Records with scene code:
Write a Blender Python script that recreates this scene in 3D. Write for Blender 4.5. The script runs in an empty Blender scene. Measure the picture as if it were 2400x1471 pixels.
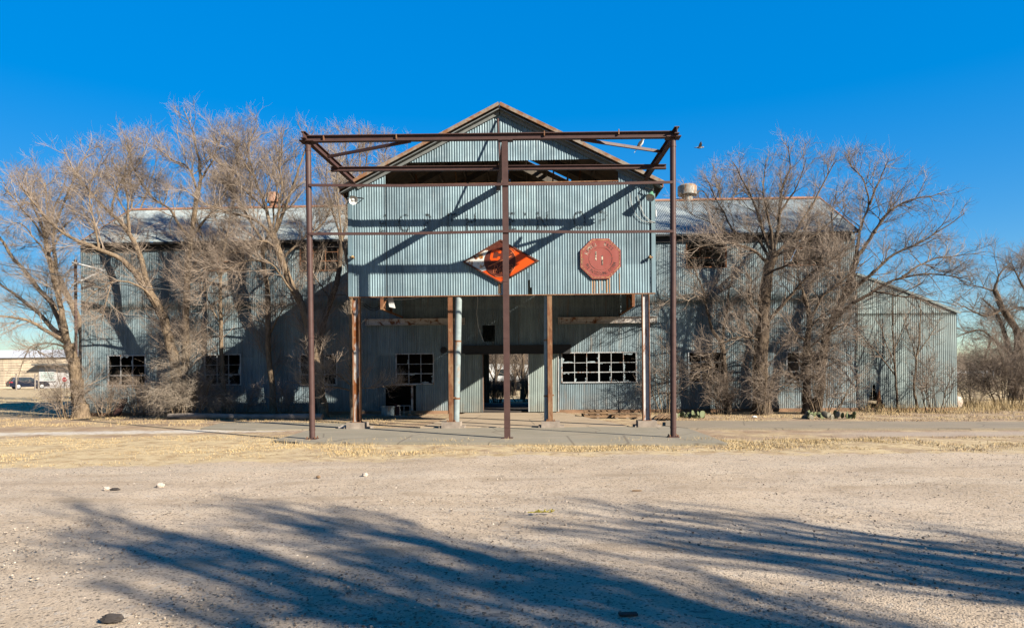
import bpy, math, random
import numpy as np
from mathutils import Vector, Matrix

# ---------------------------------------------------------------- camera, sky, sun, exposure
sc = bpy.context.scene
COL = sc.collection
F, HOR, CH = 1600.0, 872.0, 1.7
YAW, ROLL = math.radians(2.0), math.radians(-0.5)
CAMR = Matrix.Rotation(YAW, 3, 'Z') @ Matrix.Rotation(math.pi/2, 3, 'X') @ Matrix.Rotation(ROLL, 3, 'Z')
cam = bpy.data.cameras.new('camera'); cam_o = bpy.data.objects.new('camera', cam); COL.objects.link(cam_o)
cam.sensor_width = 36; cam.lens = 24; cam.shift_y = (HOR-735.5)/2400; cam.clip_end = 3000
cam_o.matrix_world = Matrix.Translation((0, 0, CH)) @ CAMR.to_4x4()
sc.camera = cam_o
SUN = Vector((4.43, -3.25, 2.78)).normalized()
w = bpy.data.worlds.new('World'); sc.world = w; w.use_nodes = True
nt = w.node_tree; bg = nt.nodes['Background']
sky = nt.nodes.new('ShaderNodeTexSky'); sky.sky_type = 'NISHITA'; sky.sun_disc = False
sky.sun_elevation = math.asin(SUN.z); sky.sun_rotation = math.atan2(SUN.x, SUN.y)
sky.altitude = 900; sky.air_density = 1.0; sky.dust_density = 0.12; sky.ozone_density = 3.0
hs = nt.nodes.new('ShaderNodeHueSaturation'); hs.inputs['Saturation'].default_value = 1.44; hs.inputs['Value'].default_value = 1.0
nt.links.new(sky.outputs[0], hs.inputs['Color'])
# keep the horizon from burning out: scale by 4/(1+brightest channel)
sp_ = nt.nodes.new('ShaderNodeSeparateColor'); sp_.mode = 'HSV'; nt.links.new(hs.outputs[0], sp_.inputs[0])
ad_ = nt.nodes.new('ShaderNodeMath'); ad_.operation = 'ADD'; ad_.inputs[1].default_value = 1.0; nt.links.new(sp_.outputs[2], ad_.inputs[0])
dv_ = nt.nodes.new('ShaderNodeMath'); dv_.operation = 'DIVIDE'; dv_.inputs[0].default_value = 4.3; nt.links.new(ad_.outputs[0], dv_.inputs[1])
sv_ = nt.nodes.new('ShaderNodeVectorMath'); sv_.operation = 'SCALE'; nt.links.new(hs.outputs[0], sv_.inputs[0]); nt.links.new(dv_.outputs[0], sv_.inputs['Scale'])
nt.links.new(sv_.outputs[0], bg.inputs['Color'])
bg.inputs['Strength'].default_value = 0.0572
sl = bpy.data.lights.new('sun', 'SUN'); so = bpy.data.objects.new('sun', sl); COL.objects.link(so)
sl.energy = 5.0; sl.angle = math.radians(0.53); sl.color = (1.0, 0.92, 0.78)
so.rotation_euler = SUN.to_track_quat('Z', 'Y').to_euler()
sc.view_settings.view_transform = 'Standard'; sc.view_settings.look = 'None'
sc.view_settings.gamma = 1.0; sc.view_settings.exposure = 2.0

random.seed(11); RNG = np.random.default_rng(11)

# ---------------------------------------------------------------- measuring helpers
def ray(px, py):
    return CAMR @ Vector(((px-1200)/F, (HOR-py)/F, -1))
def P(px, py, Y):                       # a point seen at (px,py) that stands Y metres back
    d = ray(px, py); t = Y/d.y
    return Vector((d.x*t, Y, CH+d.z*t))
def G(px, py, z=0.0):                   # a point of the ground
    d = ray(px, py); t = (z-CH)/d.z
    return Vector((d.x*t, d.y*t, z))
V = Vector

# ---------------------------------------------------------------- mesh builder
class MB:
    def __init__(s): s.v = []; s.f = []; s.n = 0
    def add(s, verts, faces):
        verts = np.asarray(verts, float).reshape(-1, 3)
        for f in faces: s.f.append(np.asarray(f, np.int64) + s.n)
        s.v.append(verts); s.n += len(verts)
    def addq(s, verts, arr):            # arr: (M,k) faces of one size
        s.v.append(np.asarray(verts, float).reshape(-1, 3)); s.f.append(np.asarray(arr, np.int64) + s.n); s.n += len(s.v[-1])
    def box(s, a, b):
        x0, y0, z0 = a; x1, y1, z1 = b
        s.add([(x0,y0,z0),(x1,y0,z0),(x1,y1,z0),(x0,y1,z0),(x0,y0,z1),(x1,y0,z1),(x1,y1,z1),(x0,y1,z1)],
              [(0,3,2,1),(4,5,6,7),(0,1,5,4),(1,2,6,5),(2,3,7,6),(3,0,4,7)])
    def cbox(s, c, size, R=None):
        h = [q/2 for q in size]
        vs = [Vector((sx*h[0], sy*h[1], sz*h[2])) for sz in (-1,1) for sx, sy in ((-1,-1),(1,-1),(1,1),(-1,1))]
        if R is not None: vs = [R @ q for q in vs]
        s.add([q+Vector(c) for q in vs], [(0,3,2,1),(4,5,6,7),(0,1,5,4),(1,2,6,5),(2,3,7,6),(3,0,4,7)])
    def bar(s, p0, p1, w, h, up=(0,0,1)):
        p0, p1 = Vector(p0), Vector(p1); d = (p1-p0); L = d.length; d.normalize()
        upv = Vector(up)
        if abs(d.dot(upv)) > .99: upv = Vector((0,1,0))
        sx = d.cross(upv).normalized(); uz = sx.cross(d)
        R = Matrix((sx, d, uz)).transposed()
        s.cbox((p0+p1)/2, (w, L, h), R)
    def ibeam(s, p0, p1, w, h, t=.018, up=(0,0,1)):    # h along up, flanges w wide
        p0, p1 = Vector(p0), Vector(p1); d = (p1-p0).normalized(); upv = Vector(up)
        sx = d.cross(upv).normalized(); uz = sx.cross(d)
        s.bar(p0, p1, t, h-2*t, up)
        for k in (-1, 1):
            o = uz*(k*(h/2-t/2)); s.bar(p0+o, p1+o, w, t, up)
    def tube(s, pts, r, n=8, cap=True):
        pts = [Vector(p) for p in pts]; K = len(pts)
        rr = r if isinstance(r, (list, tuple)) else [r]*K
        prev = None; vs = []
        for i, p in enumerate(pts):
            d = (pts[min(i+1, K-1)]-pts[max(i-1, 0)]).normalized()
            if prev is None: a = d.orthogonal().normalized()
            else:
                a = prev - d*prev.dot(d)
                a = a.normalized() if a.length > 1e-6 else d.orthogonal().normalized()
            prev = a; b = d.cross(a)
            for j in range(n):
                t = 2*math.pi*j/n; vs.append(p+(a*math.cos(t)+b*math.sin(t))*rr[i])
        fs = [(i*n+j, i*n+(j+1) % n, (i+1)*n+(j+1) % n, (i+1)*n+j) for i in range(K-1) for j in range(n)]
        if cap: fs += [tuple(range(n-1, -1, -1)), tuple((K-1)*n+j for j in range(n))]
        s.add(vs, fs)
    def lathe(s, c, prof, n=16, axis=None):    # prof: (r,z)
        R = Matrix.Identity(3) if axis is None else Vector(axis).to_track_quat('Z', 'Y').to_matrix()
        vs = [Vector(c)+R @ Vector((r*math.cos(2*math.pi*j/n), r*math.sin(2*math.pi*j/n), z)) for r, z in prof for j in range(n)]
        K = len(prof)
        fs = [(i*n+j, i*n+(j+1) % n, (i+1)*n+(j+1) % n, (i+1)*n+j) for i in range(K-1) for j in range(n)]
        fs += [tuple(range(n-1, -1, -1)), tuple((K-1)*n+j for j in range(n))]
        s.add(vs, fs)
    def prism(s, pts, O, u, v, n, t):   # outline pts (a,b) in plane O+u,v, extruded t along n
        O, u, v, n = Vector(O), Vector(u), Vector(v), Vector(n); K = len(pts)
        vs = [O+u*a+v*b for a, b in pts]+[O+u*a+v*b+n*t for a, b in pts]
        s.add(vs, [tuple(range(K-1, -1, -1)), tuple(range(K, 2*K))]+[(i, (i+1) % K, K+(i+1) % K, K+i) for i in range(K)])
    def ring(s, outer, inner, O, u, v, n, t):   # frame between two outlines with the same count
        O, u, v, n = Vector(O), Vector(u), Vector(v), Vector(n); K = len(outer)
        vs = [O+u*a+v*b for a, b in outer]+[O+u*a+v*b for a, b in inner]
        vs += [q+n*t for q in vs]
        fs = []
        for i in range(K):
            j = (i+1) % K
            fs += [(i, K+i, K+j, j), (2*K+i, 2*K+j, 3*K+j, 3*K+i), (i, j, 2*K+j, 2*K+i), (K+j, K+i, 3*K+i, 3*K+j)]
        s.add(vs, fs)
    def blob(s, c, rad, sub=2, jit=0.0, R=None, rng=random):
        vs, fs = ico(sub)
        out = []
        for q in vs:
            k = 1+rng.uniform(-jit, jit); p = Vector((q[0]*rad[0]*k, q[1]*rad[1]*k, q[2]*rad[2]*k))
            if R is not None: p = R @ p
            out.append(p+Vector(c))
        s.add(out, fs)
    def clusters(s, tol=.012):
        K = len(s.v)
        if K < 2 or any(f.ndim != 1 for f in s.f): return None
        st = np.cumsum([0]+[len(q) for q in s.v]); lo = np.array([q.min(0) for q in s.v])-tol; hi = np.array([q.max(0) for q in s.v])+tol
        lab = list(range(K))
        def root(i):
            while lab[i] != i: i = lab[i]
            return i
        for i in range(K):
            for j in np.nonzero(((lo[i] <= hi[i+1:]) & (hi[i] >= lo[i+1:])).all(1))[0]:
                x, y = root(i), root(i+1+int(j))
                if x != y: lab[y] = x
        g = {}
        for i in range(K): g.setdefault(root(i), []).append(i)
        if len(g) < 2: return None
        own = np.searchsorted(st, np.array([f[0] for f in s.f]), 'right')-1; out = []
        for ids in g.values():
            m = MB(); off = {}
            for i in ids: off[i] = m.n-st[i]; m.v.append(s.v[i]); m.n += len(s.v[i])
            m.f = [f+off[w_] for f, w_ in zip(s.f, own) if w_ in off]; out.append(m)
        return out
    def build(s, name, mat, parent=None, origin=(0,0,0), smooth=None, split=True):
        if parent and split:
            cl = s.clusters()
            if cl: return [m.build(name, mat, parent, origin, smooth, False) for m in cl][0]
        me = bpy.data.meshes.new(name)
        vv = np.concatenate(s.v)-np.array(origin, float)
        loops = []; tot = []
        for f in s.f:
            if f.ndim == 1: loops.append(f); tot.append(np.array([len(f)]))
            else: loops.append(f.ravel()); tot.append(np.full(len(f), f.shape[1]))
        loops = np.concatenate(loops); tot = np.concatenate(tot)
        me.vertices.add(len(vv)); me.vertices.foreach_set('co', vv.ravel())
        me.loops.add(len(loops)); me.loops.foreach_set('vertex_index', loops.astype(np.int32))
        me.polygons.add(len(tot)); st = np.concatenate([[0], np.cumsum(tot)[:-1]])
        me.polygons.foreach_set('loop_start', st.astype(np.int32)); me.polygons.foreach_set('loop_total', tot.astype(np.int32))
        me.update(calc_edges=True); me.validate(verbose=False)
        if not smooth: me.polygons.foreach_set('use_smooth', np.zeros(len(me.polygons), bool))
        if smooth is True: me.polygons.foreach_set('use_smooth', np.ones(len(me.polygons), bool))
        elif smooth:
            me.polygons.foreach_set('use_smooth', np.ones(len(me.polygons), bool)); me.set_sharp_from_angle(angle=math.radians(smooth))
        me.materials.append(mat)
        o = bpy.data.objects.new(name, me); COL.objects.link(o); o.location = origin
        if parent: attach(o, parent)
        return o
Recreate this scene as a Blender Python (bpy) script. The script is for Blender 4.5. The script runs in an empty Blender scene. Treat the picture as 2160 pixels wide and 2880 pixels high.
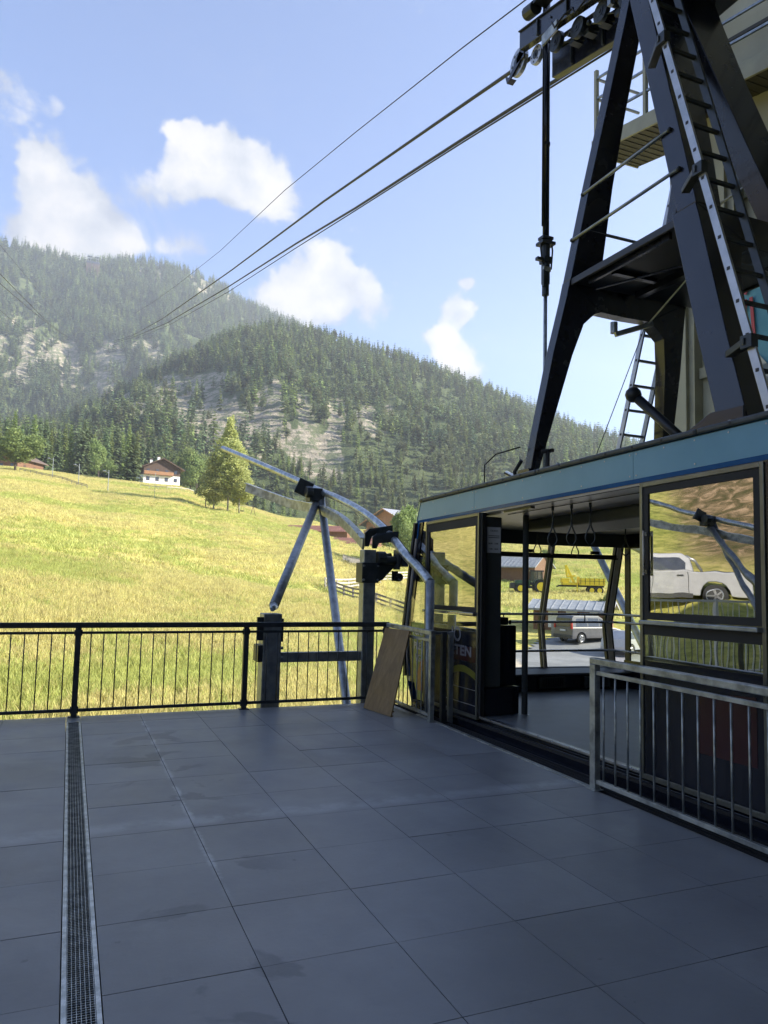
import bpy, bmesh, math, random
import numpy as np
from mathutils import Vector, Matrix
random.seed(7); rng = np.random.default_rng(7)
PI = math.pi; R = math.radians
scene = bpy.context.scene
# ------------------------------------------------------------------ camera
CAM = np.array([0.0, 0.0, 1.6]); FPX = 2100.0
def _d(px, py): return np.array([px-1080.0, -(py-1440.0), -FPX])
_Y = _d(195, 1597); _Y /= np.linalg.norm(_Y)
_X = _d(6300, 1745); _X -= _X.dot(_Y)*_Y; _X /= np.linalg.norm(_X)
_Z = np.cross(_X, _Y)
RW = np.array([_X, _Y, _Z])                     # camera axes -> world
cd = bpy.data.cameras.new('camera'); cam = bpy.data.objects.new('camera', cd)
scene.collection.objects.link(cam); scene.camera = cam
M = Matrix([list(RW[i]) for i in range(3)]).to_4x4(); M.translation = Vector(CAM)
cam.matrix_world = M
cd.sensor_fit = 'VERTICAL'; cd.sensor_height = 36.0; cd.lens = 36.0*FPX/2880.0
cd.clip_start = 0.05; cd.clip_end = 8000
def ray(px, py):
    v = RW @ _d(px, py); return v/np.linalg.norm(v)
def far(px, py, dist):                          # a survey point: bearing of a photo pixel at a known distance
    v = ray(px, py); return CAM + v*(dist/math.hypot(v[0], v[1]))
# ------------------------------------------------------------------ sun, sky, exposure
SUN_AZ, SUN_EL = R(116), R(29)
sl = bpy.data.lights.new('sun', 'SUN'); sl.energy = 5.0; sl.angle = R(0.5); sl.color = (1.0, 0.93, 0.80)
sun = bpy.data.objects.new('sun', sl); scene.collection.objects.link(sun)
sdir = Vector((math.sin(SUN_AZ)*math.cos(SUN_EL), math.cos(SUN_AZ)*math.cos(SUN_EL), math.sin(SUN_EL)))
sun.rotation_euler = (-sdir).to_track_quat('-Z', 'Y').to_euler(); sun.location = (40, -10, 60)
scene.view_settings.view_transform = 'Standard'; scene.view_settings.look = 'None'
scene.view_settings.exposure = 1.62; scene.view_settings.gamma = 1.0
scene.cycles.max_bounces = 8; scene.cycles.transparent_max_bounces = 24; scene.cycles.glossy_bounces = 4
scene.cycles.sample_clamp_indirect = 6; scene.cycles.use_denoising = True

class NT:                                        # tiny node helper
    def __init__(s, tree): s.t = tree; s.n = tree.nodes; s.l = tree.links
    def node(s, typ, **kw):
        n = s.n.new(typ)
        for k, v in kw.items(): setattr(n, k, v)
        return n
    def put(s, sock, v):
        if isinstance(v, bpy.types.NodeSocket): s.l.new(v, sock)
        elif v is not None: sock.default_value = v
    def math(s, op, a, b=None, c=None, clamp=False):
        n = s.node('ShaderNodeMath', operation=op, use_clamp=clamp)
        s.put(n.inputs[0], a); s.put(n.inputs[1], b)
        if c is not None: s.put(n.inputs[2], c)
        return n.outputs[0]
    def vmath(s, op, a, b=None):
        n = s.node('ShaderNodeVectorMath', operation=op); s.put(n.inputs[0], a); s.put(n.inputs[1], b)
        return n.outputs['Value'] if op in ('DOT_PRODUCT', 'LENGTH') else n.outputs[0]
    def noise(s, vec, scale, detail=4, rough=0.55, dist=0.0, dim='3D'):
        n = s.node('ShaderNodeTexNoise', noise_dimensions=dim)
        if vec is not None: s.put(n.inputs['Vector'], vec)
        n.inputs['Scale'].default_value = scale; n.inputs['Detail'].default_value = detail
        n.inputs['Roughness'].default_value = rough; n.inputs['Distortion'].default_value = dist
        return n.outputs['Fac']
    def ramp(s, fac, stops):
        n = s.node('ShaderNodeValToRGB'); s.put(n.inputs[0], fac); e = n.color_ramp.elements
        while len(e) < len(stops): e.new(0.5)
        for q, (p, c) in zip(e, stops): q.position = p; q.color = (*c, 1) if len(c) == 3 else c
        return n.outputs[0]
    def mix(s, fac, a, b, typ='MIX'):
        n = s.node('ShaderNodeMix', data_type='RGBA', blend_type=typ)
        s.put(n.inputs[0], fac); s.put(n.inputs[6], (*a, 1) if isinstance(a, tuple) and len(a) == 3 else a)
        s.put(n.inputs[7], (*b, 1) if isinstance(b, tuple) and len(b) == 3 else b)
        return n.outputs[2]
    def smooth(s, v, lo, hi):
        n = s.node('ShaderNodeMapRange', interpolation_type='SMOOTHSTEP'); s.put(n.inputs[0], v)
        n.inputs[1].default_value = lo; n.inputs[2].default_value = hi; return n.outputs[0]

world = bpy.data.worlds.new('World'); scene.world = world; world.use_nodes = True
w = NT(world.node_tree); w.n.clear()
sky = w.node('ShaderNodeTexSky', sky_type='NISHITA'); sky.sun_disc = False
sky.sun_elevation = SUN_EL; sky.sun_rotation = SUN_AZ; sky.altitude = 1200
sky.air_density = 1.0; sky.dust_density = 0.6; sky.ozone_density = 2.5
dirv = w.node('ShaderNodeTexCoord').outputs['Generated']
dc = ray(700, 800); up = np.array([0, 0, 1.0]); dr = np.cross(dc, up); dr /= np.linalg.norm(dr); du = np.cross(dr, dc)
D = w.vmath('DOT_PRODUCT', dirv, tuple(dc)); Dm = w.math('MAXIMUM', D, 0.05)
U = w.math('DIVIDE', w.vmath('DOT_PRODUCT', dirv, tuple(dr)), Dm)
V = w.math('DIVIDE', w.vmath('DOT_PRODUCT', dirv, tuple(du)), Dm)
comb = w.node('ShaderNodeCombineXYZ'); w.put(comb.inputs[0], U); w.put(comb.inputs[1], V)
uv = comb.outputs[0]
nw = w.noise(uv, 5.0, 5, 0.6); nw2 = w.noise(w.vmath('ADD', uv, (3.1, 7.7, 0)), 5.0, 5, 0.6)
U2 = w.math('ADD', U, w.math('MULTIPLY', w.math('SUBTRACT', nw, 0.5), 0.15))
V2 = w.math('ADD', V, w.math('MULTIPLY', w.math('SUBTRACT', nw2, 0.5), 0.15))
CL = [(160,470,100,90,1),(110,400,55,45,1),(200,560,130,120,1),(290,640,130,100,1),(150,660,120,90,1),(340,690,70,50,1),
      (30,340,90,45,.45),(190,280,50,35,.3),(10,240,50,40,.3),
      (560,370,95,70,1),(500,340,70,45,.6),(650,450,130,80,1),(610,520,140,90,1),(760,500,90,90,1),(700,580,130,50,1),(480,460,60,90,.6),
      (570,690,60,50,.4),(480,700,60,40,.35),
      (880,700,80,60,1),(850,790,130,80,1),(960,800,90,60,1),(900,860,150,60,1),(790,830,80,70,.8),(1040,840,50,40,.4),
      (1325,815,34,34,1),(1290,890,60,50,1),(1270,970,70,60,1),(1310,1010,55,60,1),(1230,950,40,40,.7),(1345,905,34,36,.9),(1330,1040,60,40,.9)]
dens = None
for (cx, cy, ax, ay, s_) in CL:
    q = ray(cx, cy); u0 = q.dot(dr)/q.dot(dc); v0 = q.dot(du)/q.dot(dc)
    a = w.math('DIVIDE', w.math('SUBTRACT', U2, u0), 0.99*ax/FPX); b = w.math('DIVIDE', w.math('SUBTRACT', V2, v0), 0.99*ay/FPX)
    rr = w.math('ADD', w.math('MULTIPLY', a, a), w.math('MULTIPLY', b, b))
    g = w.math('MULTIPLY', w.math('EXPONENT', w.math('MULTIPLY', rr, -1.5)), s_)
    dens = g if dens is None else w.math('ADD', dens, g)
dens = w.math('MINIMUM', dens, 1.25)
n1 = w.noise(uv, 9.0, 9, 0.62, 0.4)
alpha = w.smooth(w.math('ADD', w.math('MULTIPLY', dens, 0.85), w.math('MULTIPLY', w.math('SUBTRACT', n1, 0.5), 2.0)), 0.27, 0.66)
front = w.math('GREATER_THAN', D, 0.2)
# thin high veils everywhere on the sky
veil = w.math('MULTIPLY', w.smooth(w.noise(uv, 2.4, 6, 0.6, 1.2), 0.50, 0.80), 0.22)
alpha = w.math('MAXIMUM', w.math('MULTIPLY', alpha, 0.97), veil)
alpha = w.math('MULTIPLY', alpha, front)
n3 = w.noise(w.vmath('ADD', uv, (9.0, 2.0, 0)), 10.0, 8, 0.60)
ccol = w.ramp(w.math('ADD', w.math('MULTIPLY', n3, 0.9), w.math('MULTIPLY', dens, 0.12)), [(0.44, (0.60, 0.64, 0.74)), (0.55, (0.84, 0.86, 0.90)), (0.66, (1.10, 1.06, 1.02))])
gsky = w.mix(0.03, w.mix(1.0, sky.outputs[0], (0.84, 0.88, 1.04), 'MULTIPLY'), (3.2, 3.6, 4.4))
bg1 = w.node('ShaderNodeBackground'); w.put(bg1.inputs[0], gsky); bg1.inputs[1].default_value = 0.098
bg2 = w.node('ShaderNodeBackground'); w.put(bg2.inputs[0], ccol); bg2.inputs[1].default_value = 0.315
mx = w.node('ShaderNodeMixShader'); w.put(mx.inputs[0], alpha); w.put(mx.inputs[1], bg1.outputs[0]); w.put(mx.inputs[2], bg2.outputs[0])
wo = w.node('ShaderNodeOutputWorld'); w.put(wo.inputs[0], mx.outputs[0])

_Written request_
Gather each line holding the string "wide".

_Finished exercise_
    def ibeam(s, p0, p1, w, h, t=.018, up=(0,0,1)):    # h along up, flanges w wide
Recreate this scene as a Blender Python (bpy) script. The script is for Blender 4.5. The script runs in an empty Blender scene. Treat the picture as 2160 pixels wide and 2880 pixels high.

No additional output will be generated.